IDF soldiers in Gaza, December 2024.
Michael Sfard writes in Haaretz on 5 June 2025:
Last month, Israel began to carry out Operation Gideon’s Chariots. The Israel Defense Forces instructed Gaza residents to move southward, and as Yaniv Kubovich in Haaretz wrote, one of the IDF’s goals, as defined in the operation orders, is “concentrating and moving the population.” Stop for a moment and roll on your tongue the term “concentrating the population.”
It looks as though someone in the IDF euphemism plant failed to arrive for his shift.
The important point is that “concentrating and moving the population” is defined as a goal, rather than as a means of achieving other goals. In other words, this isn’t a forced transfer of civilians to another area temporarily until the fighting ends. It’s a target for implementation. If the operation achieves its goals, two million Gazans eventually will be crowded together in the area south of the Morag Corridor, less than a quarter of the area of the Gaza Strip.
As law professors Eyal Benvenisti and Haim Gans wrote in Haaretz Hebrew edition, such a forced transfer at such a huge scale isn’t just a war crime; it’s a crime against humanity.
And what will happen to the millions of Gazans crowded between the Philadelphi and Morag corridors? Well, our leaders are talking about “encouraging emigration,” and last week it was even reported that the U.S. administration is conducting negotiations with Libya, a country collapsing under its own wars and terrorism, to absorb a million Gazan “emigrants.”
There’s no way of describing the way Prime Minister Benjamin Netanyahu and his gang view those living in Gaza other than as “human waste” whom we want to export and toss into other countries.

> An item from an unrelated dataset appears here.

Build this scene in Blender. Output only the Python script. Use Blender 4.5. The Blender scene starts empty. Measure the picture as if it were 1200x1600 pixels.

To the male and female soldiers participating in the operation, those of you who by chance read Haaretz, I would like to contribute a piece of legal advice, free of charge: Mass deportation, which is a crime against humanity, can be carried out not only by loading human beings onto trucks under the threat of a rifle. International law is very clear – even the use of coercive measures that will cause people to want to flee from their home is considered deportation. My father, who was active in the student demonstrations in March 1968 in Warsaw, was ousted from his university by the Polish government and imprisoned without trial. My grandfather, who supported the protests, was fired from his teaching job.
The first secretary of the Communist Party at the time, Wladyslaw Gomulka, said in an antisemitic address to the nation that Jews who aren’t loyal to the government are invited to leave. The Polish government “encouraged” them to emigrate. Without starving them, without blowing up their houses, without destroying the health, education, food and sewage infrastructure and everything else that makes human life possible. Of course, there’s no comparison between the political, economic and social pressure placed on the Polish Jews to leave and the violent campaign of killing and destruction experienced by the Gazans. Nevertheless, my family is considered to have been deported from Poland.
Gazans won’t leave voluntarily. Under current circumstances, there’s no such thing as voluntary emigration. Those who leave, if they do, will do so because a crime against humanity was committed against them. They won’t emigrate; they’ll flee. And Israel will be responsible for criminal ethnic cleansing in the 21st century.
The truth is that I am running out of words. What else can be said? Must it be made clear that an order to carry out a crime against humanity is also a patently illegal order? That’s self-evident. Must it be said that the Jewish officers and political leaders who speak of population “concentration” and the deportation of hundreds of thousands and allow the starvation of children, women, the elderly and innocent men have cleansed their souls of the most important ethical lessons that Jewish history should have embedded in each of us?
Everyone knows that the continuation of the war is designed to keep the Israeli government alive and eventually cancel Netanyahu’s trial, and that it would lead to the death of our hostages who have been suffering for over 600 days in Hamas captivity. Generations of Israelis will bear the Mark of Cain that is etched on our foreheads these days, when we continue to bomb, starve and deport helpless human beings. What has become of us? How can we live with our deeds?
Michael Sfard is a lawyer who specializes in International Human Rights Law and the Laws of War.